- [SHORT EXERCISE]:
Print the data that follows exactly.

# Start of SUPPLIED MATERIAL

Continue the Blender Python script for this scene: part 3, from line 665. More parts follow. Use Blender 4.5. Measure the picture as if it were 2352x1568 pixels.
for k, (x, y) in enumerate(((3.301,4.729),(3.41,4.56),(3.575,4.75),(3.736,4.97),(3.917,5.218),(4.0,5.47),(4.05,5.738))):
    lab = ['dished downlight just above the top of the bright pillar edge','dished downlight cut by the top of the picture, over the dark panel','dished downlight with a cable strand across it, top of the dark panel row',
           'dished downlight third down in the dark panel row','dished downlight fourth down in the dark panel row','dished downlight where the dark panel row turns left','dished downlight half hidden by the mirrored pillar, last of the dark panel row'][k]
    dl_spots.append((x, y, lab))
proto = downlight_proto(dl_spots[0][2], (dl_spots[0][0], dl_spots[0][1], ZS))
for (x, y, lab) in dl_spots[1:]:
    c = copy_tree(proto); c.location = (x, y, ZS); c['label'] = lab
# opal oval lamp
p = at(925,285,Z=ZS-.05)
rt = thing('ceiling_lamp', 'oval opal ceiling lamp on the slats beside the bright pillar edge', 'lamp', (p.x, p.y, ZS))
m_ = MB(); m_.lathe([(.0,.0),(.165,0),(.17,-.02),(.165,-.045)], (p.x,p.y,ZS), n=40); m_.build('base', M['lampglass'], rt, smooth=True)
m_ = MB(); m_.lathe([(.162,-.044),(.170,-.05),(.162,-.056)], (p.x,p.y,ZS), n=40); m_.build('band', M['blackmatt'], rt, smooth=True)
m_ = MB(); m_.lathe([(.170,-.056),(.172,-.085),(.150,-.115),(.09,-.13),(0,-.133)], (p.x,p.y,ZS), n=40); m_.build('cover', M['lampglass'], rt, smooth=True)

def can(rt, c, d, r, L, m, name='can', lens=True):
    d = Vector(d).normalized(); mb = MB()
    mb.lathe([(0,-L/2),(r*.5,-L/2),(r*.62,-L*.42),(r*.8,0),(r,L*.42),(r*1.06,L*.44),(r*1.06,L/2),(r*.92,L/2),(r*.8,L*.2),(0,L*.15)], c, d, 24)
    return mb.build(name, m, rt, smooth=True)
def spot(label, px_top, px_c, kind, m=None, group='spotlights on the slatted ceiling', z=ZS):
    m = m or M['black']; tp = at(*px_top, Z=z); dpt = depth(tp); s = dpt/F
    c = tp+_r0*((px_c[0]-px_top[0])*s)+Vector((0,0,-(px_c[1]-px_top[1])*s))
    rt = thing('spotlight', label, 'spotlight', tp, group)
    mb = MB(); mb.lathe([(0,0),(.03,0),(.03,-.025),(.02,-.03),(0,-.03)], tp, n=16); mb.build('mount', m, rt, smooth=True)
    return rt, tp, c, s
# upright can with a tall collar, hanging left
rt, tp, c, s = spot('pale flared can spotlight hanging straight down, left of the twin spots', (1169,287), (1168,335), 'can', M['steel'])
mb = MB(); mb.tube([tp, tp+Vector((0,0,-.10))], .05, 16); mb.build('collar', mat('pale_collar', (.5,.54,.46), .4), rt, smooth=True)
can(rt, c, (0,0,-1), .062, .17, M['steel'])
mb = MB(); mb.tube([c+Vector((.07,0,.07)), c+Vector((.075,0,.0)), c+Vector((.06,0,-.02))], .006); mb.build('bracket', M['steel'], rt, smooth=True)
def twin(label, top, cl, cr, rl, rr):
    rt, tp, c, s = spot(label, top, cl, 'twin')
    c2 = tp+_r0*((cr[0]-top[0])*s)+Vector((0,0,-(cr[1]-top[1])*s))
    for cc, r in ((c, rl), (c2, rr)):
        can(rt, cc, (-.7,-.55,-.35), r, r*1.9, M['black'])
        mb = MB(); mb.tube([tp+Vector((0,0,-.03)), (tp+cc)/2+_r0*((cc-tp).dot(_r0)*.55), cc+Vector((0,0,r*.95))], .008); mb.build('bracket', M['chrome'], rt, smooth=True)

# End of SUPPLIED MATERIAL

- [SOLUTION FOR THIS TASK]:
Continue the Blender Python script for this scene: part 3, from line 665. More parts follow. Use Blender 4.5. Measure the picture as if it were 2352x1568 pixels.
for k, (x, y) in enumerate(((3.301,4.729),(3.41,4.56),(3.575,4.75),(3.736,4.97),(3.917,5.218),(4.0,5.47),(4.05,5.738))):
    lab = ['dished downlight just above the top of the bright pillar edge','dished downlight cut by the top of the picture, over the dark panel','dished downlight with a cable strand across it, top of the dark panel row',
           'dished downlight third down in the dark panel row','dished downlight fourth down in the dark panel row','dished downlight where the dark panel row turns left','dished downlight half hidden by the mirrored pillar, last of the dark panel row'][k]
    dl_spots.append((x, y, lab))
proto = downlight_proto(dl_spots[0][2], (dl_spots[0][0], dl_spots[0][1], ZS))
for (x, y, lab) in dl_spots[1:]:
    c = copy_tree(proto); c.location = (x, y, ZS); c['label'] = lab
# opal oval lamp
p = at(925,285,Z=ZS-.05)
rt = thing('ceiling_lamp', 'oval opal ceiling lamp on the slats beside the bright pillar edge', 'lamp', (p.x, p.y, ZS))
m_ = MB(); m_.lathe([(.0,.0),(.165,0),(.17,-.02),(.165,-.045)], (p.x,p.y,ZS), n=40); m_.build('base', M['lampglass'], rt, smooth=True)
m_ = MB(); m_.lathe([(.162,-.044),(.170,-.05),(.162,-.056)], (p.x,p.y,ZS), n=40); m_.build('band', M['blackmatt'], rt, smooth=True)
m_ = MB(); m_.lathe([(.170,-.056),(.172,-.085),(.150,-.115),(.09,-.13),(0,-.133)], (p.x,p.y,ZS), n=40); m_.build('cover', M['lampglass'], rt, smooth=True)

def can(rt, c, d, r, L, m, name='can', lens=True):
    d = Vector(d).normalized(); mb = MB()
    mb.lathe([(0,-L/2),(r*.5,-L/2),(r*.62,-L*.42),(r*.8,0),(r,L*.42),(r*1.06,L*.44),(r*1.06,L/2),(r*.92,L/2),(r*.8,L*.2),(0,L*.15)], c, d, 24)
    return mb.build(name, m, rt, smooth=True)
def spot(label, px_top, px_c, kind, m=None, group='spotlights on the slatted ceiling', z=ZS):
    m = m or M['black']; tp = at(*px_top, Z=z); dpt = depth(tp); s = dpt/F
    c = tp+_r0*((px_c[0]-px_top[0])*s)+Vector((0,0,-(px_c[1]-px_top[1])*s))
    rt = thing('spotlight', label, 'spotlight', tp, group)
    mb = MB(); mb.lathe([(0,0),(.03,0),(.03,-.025),(.02,-.03),(0,-.03)], tp, n=16); mb.build('mount', m, rt, smooth=True)
    return rt, tp, c, s
# upright can with a tall collar, hanging left
rt, tp, c, s = spot('pale flared can spotlight hanging straight down, left of the twin spots', (1169,287), (1168,335), 'can', M['steel'])
mb = MB(); mb.tube([tp, tp+Vector((0,0,-.10))], .05, 16); mb.build('collar', mat('pale_collar', (.5,.54,.46), .4), rt, smooth=True)
can(rt, c, (0,0,-1), .062, .17, M['steel'])
mb = MB(); mb.tube([c+Vector((.07,0,.07)), c+Vector((.075,0,.0)), c+Vector((.06,0,-.02))], .006); mb.build('bracket', M['steel'], rt, smooth=True)
def twin(label, top, cl, cr, rl, rr):
    rt, tp, c, s = spot(label, top, cl, 'twin')
    c2 = tp+_r0*((cr[0]-top[0])*s)+Vector((0,0,-(cr[1]-top[1])*s))
    for cc, r in ((c, rl), (c2, rr)):
        can(rt, cc, (-.7,-.55,-.35), r, r*1.9, M['black'])
        mb = MB(); mb.tube([tp+Vector((0,0,-.03)), (tp+cc)/2+_r0*((cc-tp).dot(_r0)*.55), cc+Vector((0,0,r*.95))], .008); mb.build('bracket', M['chrome'], rt, smooth=True)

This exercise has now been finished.